I'm currently revising for a maths module that I am taking as part of my physics degree.
The final part of the matrices section of a paper I was doing included this question:
Solve the this set of simultaneous equations: $$ x + log_2y +z(z+1) = 0 \\ 3x + log_2y^2 + \frac{3}{2}z(z+1) = 0 \\2x + log_2\frac{1}{y}- \frac{1}{2}z(z+1) = 4 $$
I can solve simple systems of linear simultaneous equations by using matrices however this threw me. I tried this matrix: $$ \left[ \begin{array}{ccc|c} 1 & 2^y & z+1 & 0 \\ 3 & 2^{y^2} & \frac{3}{2}(z+1) & 0 \\ 2 & 2^\frac{1}{y} & -\frac{1}{2}(z+1) & 4 \\ \end{array} \right] $$ However I am pretty sure that not only is this attempt wrong but also that I have no idea how to solve this.
Thanks!
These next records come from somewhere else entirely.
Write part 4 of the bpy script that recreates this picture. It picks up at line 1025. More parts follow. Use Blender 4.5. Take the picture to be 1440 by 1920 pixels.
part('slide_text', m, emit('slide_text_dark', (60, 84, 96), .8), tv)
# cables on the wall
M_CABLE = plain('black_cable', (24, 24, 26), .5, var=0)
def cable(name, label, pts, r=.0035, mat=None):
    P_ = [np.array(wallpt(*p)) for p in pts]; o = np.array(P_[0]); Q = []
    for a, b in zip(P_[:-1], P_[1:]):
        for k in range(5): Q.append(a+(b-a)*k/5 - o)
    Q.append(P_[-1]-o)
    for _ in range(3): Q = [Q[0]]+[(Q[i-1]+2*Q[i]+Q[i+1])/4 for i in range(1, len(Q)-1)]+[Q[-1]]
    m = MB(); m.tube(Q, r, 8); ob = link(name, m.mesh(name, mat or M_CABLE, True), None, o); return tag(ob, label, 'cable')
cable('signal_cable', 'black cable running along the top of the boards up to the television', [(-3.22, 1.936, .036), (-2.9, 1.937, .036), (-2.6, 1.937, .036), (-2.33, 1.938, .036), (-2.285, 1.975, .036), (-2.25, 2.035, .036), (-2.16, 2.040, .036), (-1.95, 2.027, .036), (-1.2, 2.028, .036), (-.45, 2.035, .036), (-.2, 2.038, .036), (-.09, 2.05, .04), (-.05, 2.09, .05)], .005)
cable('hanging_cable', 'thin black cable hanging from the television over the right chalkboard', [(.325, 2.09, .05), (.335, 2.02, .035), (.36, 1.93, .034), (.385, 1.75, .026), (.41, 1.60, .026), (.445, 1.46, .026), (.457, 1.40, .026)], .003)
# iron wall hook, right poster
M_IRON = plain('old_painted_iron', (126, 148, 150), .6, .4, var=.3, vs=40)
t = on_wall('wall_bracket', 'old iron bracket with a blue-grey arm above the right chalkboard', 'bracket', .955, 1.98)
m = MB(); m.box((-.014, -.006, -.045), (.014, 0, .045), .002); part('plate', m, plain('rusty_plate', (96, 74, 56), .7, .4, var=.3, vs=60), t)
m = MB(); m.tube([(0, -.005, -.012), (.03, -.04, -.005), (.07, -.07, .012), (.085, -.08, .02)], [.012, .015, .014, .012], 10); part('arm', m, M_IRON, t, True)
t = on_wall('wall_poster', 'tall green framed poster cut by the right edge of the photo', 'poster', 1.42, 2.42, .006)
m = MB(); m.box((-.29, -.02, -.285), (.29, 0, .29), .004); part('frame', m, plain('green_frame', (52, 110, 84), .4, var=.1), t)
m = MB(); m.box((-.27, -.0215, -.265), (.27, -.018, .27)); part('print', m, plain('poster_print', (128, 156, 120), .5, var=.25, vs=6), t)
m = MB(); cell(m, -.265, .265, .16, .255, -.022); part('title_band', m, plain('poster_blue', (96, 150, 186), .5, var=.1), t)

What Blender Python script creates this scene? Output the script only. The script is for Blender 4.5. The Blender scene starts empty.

Sean.
Making the substitution $\tilde{y}=\log_2 y$ and $\tilde{z}=z(z+1)$ leads to the equivalent linear system $$ \begin{eqnarray} x &+& &\tilde{y} &+& &\tilde{z} &= 0,\\ 3x &+& 2&\tilde{y} &+& \frac{3}{2}&\tilde{z} &= 0,\\ 2x&-&&\tilde{y}&-&\frac{1}{2}&\tilde{z} &= 4 \end{eqnarray} $$ solved by $x=1$, $\tilde{y}=-3$, $\tilde{z}=2$. Hence $y=2^{\tilde{y}}=2^{-3}=1/8$ and $z$ is obtained by solving $z(z+1)=2$, that is, $z=1$ or $z=-2$.